Many married couples are leaving retirement money on the table, according to a new working paper, and those in marriages with signs of trouble are most at risk.
The analysis, conducted by researchers from MIT, Yale University, and the US Treasury and not yet peer-reviewed, found that 24% of married couples fail to allocate funds to the spouse with the highest employer match rate. Four years on, half of those couples are still making that mistake.
The couples who came up short on five metrics gauging marital commitment were more likely to make those poor allocations.
The findings underscore how important it is for couples to compare their workplace benefits offerings every year and maximize their retirement savings.
“By the time you get to retirement, it's too late to rectify any mistakes,” Cormac O’Dea, an assistant professor at the Yale University Economics Department and one of the study’s authors, told Yahoo Finance.
“In a sense, it's not something where you get immediate feedback on are you saving effectively,” O’Dea said. “So this is a big financial decision. And so getting it wrong can be quite costly for your living standards in retirement.”
‘Meaningful change to your retirement preparedness’
The study, funded by the Retirement and Disability Research Consortium and the Yale Economics Tobin Center for Economic Policy, used regulatory filings from 6,000 retirement plans covering over 44 million employees. According to the study, the researchers specifically drew data from individuals’ tax returns and employer W-2 forms.
The analysis found that couples with poor retirement allocations left roughly $700 on the table per year. While that doesn’t sound like much, “over time that could have pretty significant effects on wealth at retirement,” Taha Choukhmane, who teaches at MIT and one of the study’s authors, told Yahoo Finance.
“Getting an extra $700 from the employer in your 401(k) with compound interest can really create meaningful change to your retirement preparedness,” Choukmane said.

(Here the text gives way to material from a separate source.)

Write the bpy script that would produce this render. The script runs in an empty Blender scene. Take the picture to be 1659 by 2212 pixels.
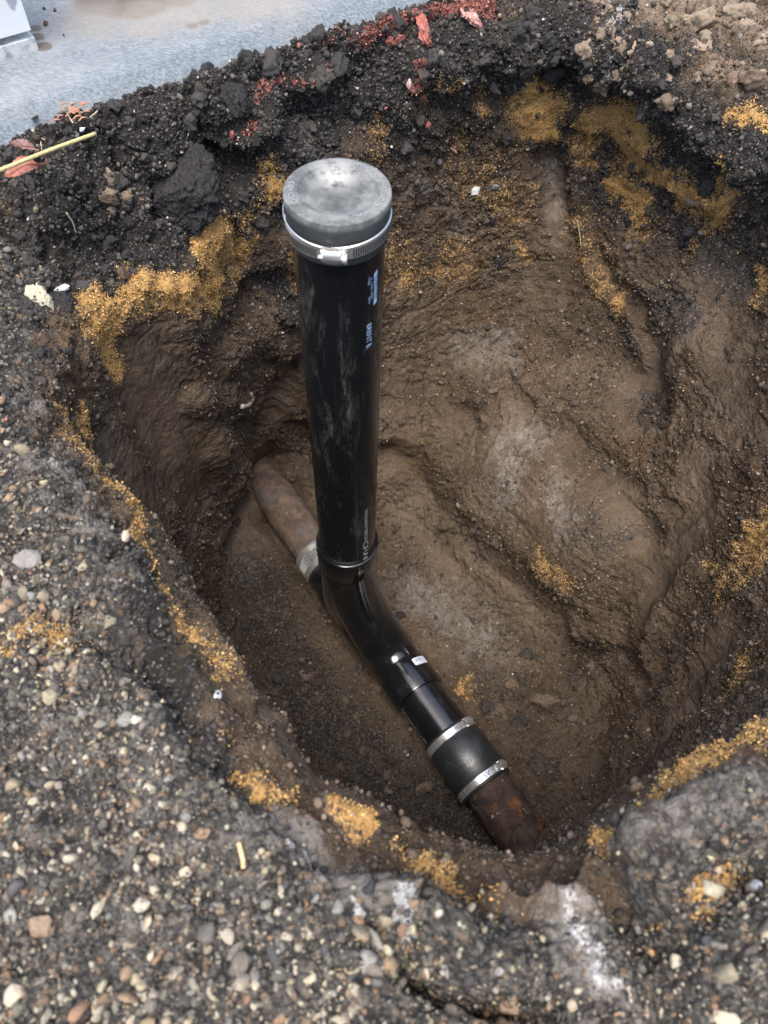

For instance, if you contribute $700 a year to your 401(k) — or about $58 a month — you will make over $46,000 over 30 years at a 5% annual return rate, according to a government compound interest calculator.
Couples can save that money by simply moving money away from one account with a lower employer match rate to the one with the higher match rate.
“That means you don't need to cut on your spending. You can go to the restaurant as frequently as before,” said Choukmane. “But simply changing the location of your saving from the savings of the spouse with a lower incentive to the account of the spouse with a higher match rate can raise the contribution you get from your employer.”